Similarly, I think Orthodoxy preserves the value of the individual in salvation without reducing salvation to largely individualistic terms. This is not so much about content of teaching as it is about how that content is preached, prayed, sung, and generally understood, in a more or less balanced way. More often, and especially in corporate settings, the Church or even the entire cosmos is the locus of salvation, the beneficiary of redemption, though the individual dimension comes to the foreground more in private prayer and study. The cosmic drama of the gospel, frequently mentioned but too often forgotten by evangelicals, saturates the writings of the Church Fathers. N.T. Wright, unpacking his New Perspective understanding of the gospel, confirms this:
We are not saved from the world of creation, but for the world of creation (Rom 8:18-26). Humans were made to take care of God's wonderful world, and it is not too strong to say that the reason God saves humans is not simply that he loves them for themselves but that he loves them for what they truly are--his pro-creators, his stewards, his vice-regents over creation. To make this utterly Pauline move is not merely to adjust some nuts and bolts at the edge of his doctrine of salvation, but to shift the weight of the whole thing away from where it has been in the Western church since long before the Reformation and--without losing the necessary Western emphases on the cross--back towards the cosmic focus which Eastern Christians never lost. ... "'Salvation' is from death itself, and all that leads to it it and shares its destructive character (tribulation, hardship, persecution, famine, nakedness, danger, weaponry) and all the powers that use these things to oppress humans and deface God's world. (Justification, 207)
And finally, there is far less of a tendency to focus on receiving "assurance" of salvation or holding onto it tightly amid doubts. Again, I think this is because Orthodox theology doesn't divide the gospel up between instantaneous justification and continuing sanctification or reduce peoples' "status before God" to a simple duality. Salvation is not something passive that we simply "have" or don't. We gain access to all the blessings of Christ at the "point of salvation", but continue to grow and live in them by grace within the Church. Our active participation in this new, incarnational, eschatological life, not simply the observation of "fruit", is such a firm basis for assurance of salvation that is it not a topic of major concern; the point is finally not to answer doubts, but to make them unnecessary. As I think Hebrews 3:14 ("For we share in Christ, if only we hold our first confidence firm to the end") teaches, assurance of salvation, like the other graces that are ours in Christ, is both a present and a future reality whose final confirmation is faithful perseverance.


There is still enough of an evangelical in me to realize that all of this may well be less than convincing to many of my readers. Partly because of the things I have been discussing in this post, the gospel according to Orthodoxy (and, arguably, to evangelical theology in its various forms) is not something that can be even remotely captured in a blog post. It is much more than a message that can be simply "shared" and decided upon in a matter of minutes. It is the life of the Trinity, incarnation, it is the crucifixion, it is the resurrection, it is the fulfillment of God's promises, it is eternal life, it is union with God in and through the Church.

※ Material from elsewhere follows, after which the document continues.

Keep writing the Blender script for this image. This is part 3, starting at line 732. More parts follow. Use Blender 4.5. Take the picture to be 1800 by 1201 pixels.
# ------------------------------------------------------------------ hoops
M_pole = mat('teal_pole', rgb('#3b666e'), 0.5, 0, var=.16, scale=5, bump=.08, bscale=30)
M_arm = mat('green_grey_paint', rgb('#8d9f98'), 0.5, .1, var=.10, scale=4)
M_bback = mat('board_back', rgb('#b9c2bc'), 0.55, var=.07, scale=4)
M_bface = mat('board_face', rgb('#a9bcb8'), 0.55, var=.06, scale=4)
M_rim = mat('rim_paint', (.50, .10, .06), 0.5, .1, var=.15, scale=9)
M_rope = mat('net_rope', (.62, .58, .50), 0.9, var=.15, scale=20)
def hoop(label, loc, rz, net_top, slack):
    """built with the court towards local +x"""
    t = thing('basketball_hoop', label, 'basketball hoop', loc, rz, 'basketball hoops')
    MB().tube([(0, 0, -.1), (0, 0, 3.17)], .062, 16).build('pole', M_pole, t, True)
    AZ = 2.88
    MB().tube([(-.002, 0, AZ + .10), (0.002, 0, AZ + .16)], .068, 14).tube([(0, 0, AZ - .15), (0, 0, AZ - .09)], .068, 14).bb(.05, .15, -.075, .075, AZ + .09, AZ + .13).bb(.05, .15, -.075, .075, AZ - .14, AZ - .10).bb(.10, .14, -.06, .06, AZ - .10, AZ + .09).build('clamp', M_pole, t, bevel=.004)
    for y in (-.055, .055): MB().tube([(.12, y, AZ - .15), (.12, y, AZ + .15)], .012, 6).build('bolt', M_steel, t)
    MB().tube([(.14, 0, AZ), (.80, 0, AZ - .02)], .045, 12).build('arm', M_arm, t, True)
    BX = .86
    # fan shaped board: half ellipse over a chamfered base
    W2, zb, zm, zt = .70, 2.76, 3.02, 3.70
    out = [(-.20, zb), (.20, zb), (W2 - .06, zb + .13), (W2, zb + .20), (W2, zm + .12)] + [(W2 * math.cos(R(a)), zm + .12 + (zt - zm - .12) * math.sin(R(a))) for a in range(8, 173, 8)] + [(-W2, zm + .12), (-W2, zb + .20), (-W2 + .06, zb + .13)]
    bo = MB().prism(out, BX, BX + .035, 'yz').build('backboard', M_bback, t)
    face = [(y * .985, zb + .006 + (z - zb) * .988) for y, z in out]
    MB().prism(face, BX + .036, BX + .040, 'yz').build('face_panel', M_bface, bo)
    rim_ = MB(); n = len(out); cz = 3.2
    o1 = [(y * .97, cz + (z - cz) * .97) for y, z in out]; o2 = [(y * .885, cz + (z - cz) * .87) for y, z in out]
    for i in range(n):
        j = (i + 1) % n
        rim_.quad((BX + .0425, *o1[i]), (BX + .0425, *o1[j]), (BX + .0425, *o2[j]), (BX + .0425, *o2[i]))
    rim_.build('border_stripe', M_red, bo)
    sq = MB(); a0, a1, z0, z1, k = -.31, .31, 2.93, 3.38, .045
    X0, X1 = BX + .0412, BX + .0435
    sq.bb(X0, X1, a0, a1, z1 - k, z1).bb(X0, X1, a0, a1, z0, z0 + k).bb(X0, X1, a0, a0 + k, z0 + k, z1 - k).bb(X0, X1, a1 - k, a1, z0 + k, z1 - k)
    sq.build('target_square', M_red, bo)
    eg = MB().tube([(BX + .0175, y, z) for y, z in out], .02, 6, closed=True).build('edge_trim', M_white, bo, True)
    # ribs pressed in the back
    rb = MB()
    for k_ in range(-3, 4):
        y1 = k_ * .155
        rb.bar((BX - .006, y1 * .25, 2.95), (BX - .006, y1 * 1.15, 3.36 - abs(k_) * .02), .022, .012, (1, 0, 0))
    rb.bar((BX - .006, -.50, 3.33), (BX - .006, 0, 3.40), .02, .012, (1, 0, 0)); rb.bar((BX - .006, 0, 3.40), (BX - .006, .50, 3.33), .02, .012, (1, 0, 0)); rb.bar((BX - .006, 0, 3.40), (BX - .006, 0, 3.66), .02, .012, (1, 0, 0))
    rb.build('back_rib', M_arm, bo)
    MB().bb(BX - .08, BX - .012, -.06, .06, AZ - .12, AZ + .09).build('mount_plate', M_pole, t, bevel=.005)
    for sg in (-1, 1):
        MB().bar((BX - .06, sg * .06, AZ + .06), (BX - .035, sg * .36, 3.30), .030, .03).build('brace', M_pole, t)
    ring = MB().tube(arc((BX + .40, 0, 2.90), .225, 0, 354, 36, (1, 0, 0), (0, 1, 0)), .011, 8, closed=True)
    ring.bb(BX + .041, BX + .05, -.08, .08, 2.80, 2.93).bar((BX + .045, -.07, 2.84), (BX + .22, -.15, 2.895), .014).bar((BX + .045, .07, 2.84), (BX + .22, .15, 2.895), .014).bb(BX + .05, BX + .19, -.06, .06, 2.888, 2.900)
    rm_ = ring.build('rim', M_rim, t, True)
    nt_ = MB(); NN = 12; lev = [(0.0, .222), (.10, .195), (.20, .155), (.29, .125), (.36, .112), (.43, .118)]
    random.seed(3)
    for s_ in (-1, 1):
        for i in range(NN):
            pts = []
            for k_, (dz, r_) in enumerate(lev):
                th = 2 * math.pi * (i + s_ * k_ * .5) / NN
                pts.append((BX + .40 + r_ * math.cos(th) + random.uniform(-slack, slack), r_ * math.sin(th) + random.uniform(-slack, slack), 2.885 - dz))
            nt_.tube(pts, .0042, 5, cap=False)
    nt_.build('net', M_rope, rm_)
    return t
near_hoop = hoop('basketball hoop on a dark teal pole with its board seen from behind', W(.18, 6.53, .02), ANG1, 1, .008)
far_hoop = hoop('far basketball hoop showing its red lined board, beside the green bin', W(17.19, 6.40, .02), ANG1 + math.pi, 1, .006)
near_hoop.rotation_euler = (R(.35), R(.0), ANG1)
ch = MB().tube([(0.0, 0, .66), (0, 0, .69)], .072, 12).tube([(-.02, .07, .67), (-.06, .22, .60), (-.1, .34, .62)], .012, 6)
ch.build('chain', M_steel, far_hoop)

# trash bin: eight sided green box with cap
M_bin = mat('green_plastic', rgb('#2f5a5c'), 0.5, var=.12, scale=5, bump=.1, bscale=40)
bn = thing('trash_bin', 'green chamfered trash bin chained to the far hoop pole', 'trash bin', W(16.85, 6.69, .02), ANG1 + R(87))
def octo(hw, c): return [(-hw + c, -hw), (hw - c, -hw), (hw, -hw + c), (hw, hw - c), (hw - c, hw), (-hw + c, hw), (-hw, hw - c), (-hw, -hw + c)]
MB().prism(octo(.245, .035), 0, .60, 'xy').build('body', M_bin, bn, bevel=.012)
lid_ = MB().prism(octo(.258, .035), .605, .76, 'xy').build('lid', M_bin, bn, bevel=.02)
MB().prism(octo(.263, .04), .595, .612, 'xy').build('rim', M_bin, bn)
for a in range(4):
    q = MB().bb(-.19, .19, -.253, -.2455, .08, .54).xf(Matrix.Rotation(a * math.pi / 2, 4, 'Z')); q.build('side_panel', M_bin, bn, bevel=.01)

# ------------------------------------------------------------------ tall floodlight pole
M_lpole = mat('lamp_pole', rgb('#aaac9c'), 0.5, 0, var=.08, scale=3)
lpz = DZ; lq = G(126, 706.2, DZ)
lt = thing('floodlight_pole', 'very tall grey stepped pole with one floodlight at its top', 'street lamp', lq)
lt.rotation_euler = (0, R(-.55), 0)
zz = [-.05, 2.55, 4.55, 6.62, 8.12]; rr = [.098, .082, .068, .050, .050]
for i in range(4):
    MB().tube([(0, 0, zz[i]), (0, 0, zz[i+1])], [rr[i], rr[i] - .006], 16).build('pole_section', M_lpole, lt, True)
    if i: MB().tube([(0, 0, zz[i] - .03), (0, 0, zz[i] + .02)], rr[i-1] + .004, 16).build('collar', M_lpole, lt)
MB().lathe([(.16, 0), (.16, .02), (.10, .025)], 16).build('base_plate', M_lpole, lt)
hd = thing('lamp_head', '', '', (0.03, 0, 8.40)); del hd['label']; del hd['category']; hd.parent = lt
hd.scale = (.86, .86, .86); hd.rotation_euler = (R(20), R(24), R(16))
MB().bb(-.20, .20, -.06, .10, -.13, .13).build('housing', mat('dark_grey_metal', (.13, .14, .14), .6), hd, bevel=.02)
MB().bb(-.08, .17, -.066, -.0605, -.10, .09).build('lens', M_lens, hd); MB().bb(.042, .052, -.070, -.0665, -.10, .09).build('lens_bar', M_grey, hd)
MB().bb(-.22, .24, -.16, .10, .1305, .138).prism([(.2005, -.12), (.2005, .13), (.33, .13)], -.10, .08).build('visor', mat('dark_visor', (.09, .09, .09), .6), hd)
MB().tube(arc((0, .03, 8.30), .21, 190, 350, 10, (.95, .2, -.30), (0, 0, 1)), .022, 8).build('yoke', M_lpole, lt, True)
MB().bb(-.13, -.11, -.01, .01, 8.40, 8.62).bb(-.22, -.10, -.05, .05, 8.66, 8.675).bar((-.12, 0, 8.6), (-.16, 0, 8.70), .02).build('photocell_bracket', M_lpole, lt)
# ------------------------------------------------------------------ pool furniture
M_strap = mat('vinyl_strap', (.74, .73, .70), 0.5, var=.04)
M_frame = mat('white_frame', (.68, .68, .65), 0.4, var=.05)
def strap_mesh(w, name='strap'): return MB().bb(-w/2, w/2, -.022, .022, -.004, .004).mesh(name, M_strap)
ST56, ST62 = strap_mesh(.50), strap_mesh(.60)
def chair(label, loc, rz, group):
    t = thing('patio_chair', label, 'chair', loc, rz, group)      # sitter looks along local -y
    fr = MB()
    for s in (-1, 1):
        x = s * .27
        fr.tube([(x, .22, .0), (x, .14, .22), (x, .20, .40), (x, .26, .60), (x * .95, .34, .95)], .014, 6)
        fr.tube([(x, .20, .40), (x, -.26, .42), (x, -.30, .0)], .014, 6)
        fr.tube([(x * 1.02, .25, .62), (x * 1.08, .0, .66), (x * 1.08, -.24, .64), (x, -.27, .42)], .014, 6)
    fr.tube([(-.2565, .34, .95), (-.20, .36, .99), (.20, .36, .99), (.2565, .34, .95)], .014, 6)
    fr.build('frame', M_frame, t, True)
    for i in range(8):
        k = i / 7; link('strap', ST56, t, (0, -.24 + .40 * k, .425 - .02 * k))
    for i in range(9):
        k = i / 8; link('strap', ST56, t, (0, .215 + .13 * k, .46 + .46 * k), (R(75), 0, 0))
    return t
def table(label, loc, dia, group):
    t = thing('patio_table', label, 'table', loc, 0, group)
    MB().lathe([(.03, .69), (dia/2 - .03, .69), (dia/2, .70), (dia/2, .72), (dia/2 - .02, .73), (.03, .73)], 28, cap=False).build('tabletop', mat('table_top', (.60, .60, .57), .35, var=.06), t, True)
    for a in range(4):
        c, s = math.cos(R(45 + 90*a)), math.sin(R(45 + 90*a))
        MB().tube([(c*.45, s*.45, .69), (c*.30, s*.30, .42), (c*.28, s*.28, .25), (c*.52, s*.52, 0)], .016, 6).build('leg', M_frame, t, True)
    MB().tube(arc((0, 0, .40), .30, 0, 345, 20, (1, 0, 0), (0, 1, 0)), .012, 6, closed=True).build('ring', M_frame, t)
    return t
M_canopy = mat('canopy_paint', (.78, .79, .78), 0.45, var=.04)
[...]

But you don't have to take my word for it. Everything I have written is from my own preliminary glimpses of the richness of Orthodox theology, as one even less than a spiritual infant in the Church. If you are interested in hearing from someone who has a better idea of what he is talking about, I highly recommend St. Athanasius' timeless book, On the Incarnation (the translation used by CCEL and the Kindle Edition is particularly good), or perhaps St. Irenaeus' Demonstration of the Apostolic Preaching. Some more modern (but non-free) sources expressing the mind of the Church are The Orthodox Church (which also includes a helpful historical section) and The Orthodox Way by Bishop Kallistos Ware and For the Life of the World by Fr. Alexander Schmemann.